SamaJana´s World
Freitag, 11. April 2003
Grenzgänger

Kinder testen ihre Grenzen aus. Das ist allseits bekannt. Doch nur wer selbst Kinder hat, weiß was dies bedeutet. Mein kleiner Grenzgänger ist wirklich unermüdlich. Täglich wird trainiert. Täglich werden Erolge und Misserfolge verbucht. Kein Tag ohne ein neues wagemutiges Erlebnis. Diese Ausdauer, Motivation und Wissbegierde würde ich ja als Mutter durchaus begrüßen, wäre ich nicht der Grenzensetzer, der Trainingsplatz und daraus resultierend zitterndes Nervenbündel selbst.

"Nein, in der Früh schau bitte nicht Fernsehen. Das wühlt dich immer so auf." Wie als wenn er es nicht gehört hätte, drückt er auf ON bei der TV-Bedienung. Schon dröhnen "Superturtels", "Typisch Andy" oder ein andere Zeichentrick-Schwachsinn auf mich ein. "Niclas, hast du mich nicht gehört?" frage ich. Keine Reaktion. Ich stelle mich vor der Fernseher, so dass er nichts mehr sieht. "Bitte dreh ab," meine Stimme ist schon schärfer. "Das sind aber die Supertööörtels, Suuuuuuupertörtels, ..." Niclas beginnt den Refrain zu singen und springt dabei auf dem Sofa auf und ab. Ein Blick auf die Uhr. Wir sollten seit 5 Minuten das Haus verlassen haben. "Deine Socken liegen noch am Bett. Niclas zieh dich fertig an," versuche ich den nächsten Anlauf. "Gleich. Ich muss das noch fertig anschauen," antwortet er - im selben Ton, wie ich es mache, wenn ich noch etwas zu tun habe und er mich weglotsen will. Wut steigt in mir auf. Er legt sein Köpfchen schief und legt denselben hämischen Grinser wie sein Vater auf. Jetzt ist es aus. Ich drehe den TV ab, nehme dem kreischenden Kind die Fernbedienung weg und schleife ihn ins Kinderzimmer.
"Zieh die Socken an," befehle ich.
"Du bist so gemein," schluchzt er und dicke Krokodilstränen laufen ihm die Wangen hinab.
"Warum weinst du denn jetzt? Wir müssen los. Du musst in den Kindergarten und ich in die Arbeit."
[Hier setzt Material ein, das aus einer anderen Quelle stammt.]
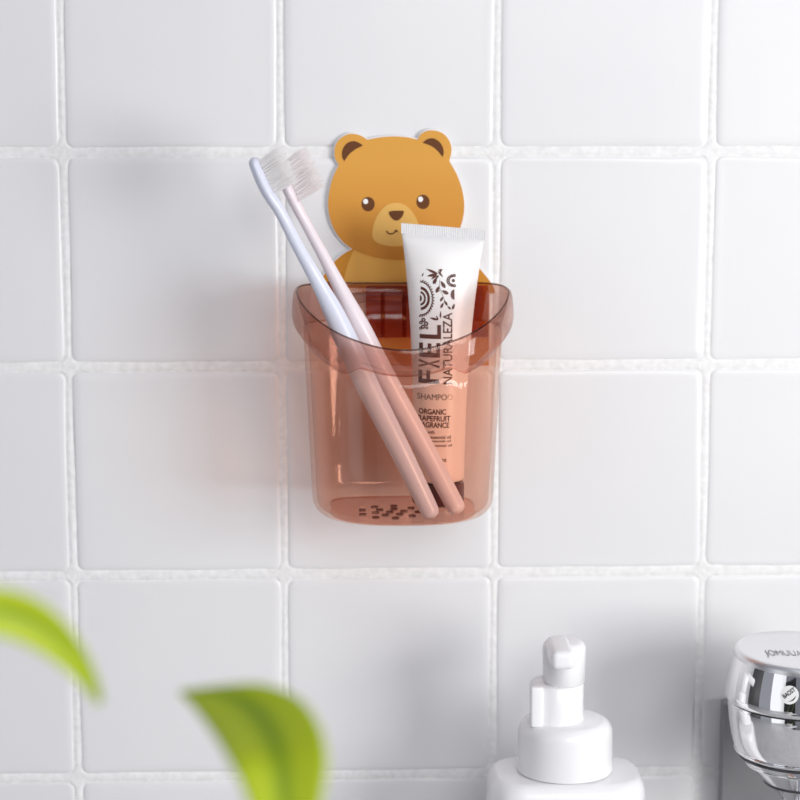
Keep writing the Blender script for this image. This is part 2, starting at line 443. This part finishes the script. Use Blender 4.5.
# ------------------------------------------------------------------ toothbrushes
def loft(path, ns=24, squash=None):
    """path of (Vector centre, ra in the picture plane, rb in depth); returns rings"""
    out = []
    k = len(path)
    for i, (c, ra, rb) in enumerate(path):
        t = (path[min(i+1, k-1)][0]-path[max(i-1, 0)][0]).normalized()
        s = t.cross(Vector((0, 1, 0))).normalized(); w = s.cross(t).normalized()
        out.append([c+s*(ra*math.cos(2*PI*j/ns))+w*(rb*math.sin(2*PI*j/ns)) for j in range(ns)])
    return out
def toothbrush(name, pts, m, mbr, label, group, headn, blen):
    """pts: (px, py, depth, half width in px, half width in depth in m) from the head's tip to the handle's end"""
    sp = spline(pts, 6)
    path = [(at(a, b, d), r*mpp(d), rb) for a, b, d, r, rb in sp]
    c0, r0, b0 = path[0]; t0 = (path[0][0]-path[1][0]).normalized()
    capA = [(c0+t0*(r0*1.0*math.sin(q)), r0*math.cos(q), b0*math.cos(q)) for q in (1.5, 1.2, .85, .45)]
    c1_, r1, b1 = path[-1]; t1 = (path[-1][0]-path[-2][0]).normalized()
    capB = [(c1_+t1*(r1*.8*math.sin(q)), r1*math.cos(q), b1*math.cos(q)) for q in (.45, .85, 1.2, 1.5)]
    path = capA+path+capB
    rs = loft(path)
    v, f = rings(rs)
    root = empty(name, c1_+t1*r1*.8)
    tag(root, label, 'toothbrush', group)
    rel(pyd('handle', v, f, m), root)
    # bristles stand on the head, square to its axis, turned a little to the viewer
    H0, H1 = at(*headn[0]), at(*headn[1]); ax = (H1-H0); Lh = ax.length; ax.normalize()
    side = Vector((0, 1, 0)); side = (side-ax*side.dot(ax)).normalized()
    up = side.cross(ax).normalized()
    if up.x < 0: up = -up
    ang = math.radians(14)
    up2 = (up*math.cos(ang)-side*math.sin(ang)-ax*.17).normalized(); sd2 = (side*math.cos(ang)+up*math.sin(ang)).normalized()
    v = []; f = []
    for a in range(9):
        for b in range(3):
            base = H0+ax*(Lh*(a+.5)/9)+sd2*((b-1)*.0030)
            for q in range(13):
                rr = .00070*math.sqrt(random.random()); th = random.random()*2*PI
                p = base+ax*(rr*math.cos(th))+sd2*(rr*math.sin(th))
                sp_ = 1.0+rr*500*.3
                dirv = (up2+ax*(rr*math.cos(th))*75*random.uniform(.6, 1.2)+sd2*(rr*math.sin(th))*75*random.uniform(.6, 1.2)+ax*random.gauss(0, .02)).normalized()
                ln = blen*random.uniform(.93, 1.05)
                e = p+dirv*ln
                w1 = dirv.cross(ax).normalized(); w2 = dirv.cross(w1)
                n0 = len(v)
                for (c, r) in ((p-dirv*.001, .00012), (p+dirv*ln*.75, .00011), (e, .00003)):
                    for j in range(4): v.append(c+w1*(r*math.cos(PI/2*j))+w2*(r*math.sin(PI/2*j)))
                for s_ in range(2):
                    for j in range(4): f.append((n0+s_*4+j, n0+s_*4+(j+1) % 4, n0+s_*4+4+(j+1) % 4, n0+s_*4+4+j))
                f.append(tuple(n0+8+j for j in range(4)))
    br = rel(pyd('bristles', v, f, mbr, None, False), root); br['kind'] = 'stuff'
    return root
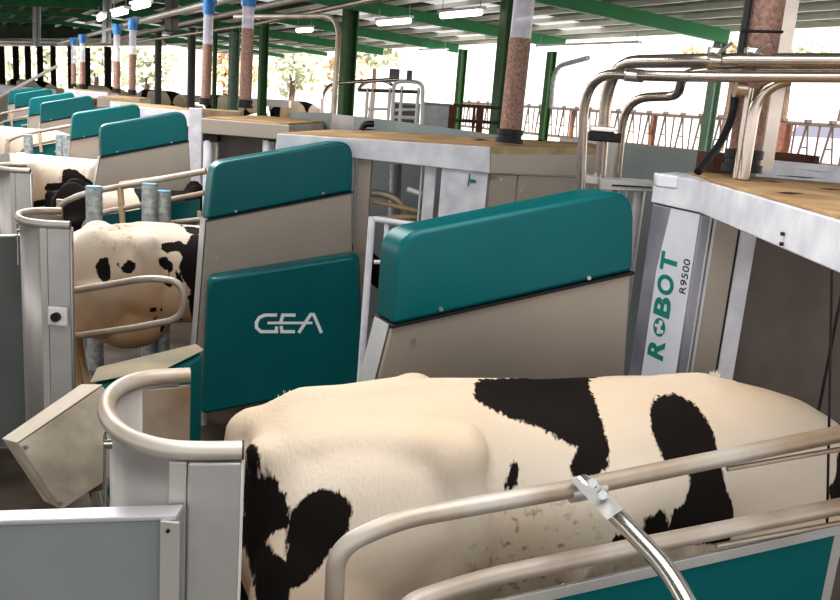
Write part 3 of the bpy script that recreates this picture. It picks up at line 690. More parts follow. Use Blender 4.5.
# wall behind the opening
a = P(375, 150, Y=7.4); b = P(425, 150, Y=7.4)
tag(MB().box(Vector(((a.x+b.x)/2, 7.4, 1.0)), (1.1, .03, 2.0)).build('partition_board', M['blue_grey']), 'grey wall board seen through the opening below the long hood', 'partition')
pipe('milk_cylinder', [P(396, 164, Y=6.9), P(394, 225, Y=6.9)], .05, M['galv'], 'upright galvanised cylinder seen below the long hood', 'cylinder')
pipe('bent_pipe', [P(372, 193, Y=6.2), P(398, 195, Y=6.2), P(413, 225, Y=6.2)], .028, M['pipe_worn'], 'bent steel pipe below the long hood beside the cylinder', fr=.15)
pipe('cross_rail', [P(372, 201.5, Y=6.1), P(424, 212, Y=6.1)], .018, M['cream_edge'], 'sloping tan cross rail below the long hood', 'rail')
pipe('cross_rail', [P(374, 219, Y=6.15), P(424, 216, Y=6.15)], .022, M['cream_edge'], 'level tan cross rail meeting the sloping one', 'rail')
pipe('cross_rail', [P(407, 189, Y=6.0), P(422, 194, Y=6.0)], .02, M['sheet_white'], 'short white stub rail fixed to the thin rod post', 'rail')
cg = empty('rail_frame', Vector((P(370, 220, Y=4.6).x, 4.6, 0)), 'white welded bar frame between the two nearest stall guards', 'frame')
def bar(x0, y0, x1, y1, Y, r, nm, down=False):
    a = P(x0, y0, Y=Y); b = P(x1, y1, Y=Y)
    if down: b = a+(b-a)*(a.z/(a.z-b.z))
    MB().tube([a, b], r, 10).build(nm, M['sheet_white'], cg)
bar(372, 217, 366, 300, 4.6, .02, 'upright', True); bar(387, 223, 382, 300, 4.62, .014, 'upright', True)
bar(374, 219, 430, 227, 4.6, .017, 'top_bar')
bar(374, 262, 420, 262, 4.63, .012, 'cross_bar')
# dark void cow hide bit comes from a further cow behind guard B (see cows)
# ---------------------------------------------------------------- hood C (taupe) with capped posts
def hoodbox(xL, xR, yt, yb, Y0, Y1, lb, m, dx=0.):
    a = P(xL, yt, Y=Y0); b = P(xR, yt, Y=Y0); c = P(xL, yb, Y=Y0)
    e = empty('robot_hood', Vector((a.x, Y0, c.z)), lb, 'robot hood')
    MB().prism([Vector((a.x, Y0, c.z)), Vector((b.x, Y0, c.z)), Vector((b.x, Y0, a.z)), Vector((a.x, Y0, a.z))], Vector((dx, Y1-Y0, 0))).build('hood_rim', m, e, bevel=.01)
    MB().prism([Vector((a.x+.02, Y0+.03, a.z+.001)), Vector((b.x-.02, Y0+.03, a.z+.001)), Vector((b.x-.02+dx, Y1-.02, a.z+.001)), Vector((a.x+.02+dx, Y1-.02, a.z+.001))], UP*.012).build('top_board', M['dust'], e)
    return e, a, b, c
hC, a, b, c = hoodbox(201, 290, 118, 133.5, 8.3, 10.8, 'taupe hood with dusty top and black capped posts beneath', M['plate'])
for (x0, x1) in ((202, 217), (263, 275)):
    p0 = P(x0, 134, Y=8.34); p1 = P(x1, 134, Y=8.34)
    st = empty('capped_post', Vector((p0.x, 8.34, 0)), 'steel post with black cap under the %s of the taupe hood' % ('left end' if x0 < 210 else 'middle'), 'post')
    MB().box(Vector(((p0.x+p1.x)/2, 8.42, p0.z-.035)), (p1.x-p0.x, .12, .07)).build('post_cap', M['black'], st, bevel=.008)
    xx = (p0.x+p1.x)/2
    MB().tube([Vector((xx-.03, 8.4, 0)), Vector((xx-.03, 8.4, p0.z-.06))], .045, 14).build('post_tube', M['sheet_white'], st)
    MB().tube([Vector((xx+.05, 8.44, 0)), Vector((xx+.05, 8.44, p0.z-.06))], .018, 10).build('side_tube', M['galv'], st)
p0 = P(219, 135, Y=8.6); p1 = P(262, 135, Y=8.6)
tag(MB().box(Vector(((p0.x+p1.x)/2, 8.6, p0.z/2)), (p1.x-p0.x, .04, p0.z)).build('partition_board', M['sheet_dark']), 'dark panel between the two black capped posts', 'partition')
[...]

"Nie darf ich das tun was ich will," schnieft er nochmals, während er endlich seine Benjamin-Blümchen-Socken anzieht. Ich werde nachdenklich, doch ein Blick auf meine Uhr holt mich aus dem Gedankenwirrwarr über Unbeschwertheit, Kindheit und mütterliche Macht wieder zurück. Als wir im Auto sitzen, fällt der erste Stress von mir ab. Geschafft! Jetzt läuft alles wieder nach Plan. Nicht mal der "Supertööööööörtl"-Gesang von Niclas kann mich jetzt mehr aus der Ruhe bringen.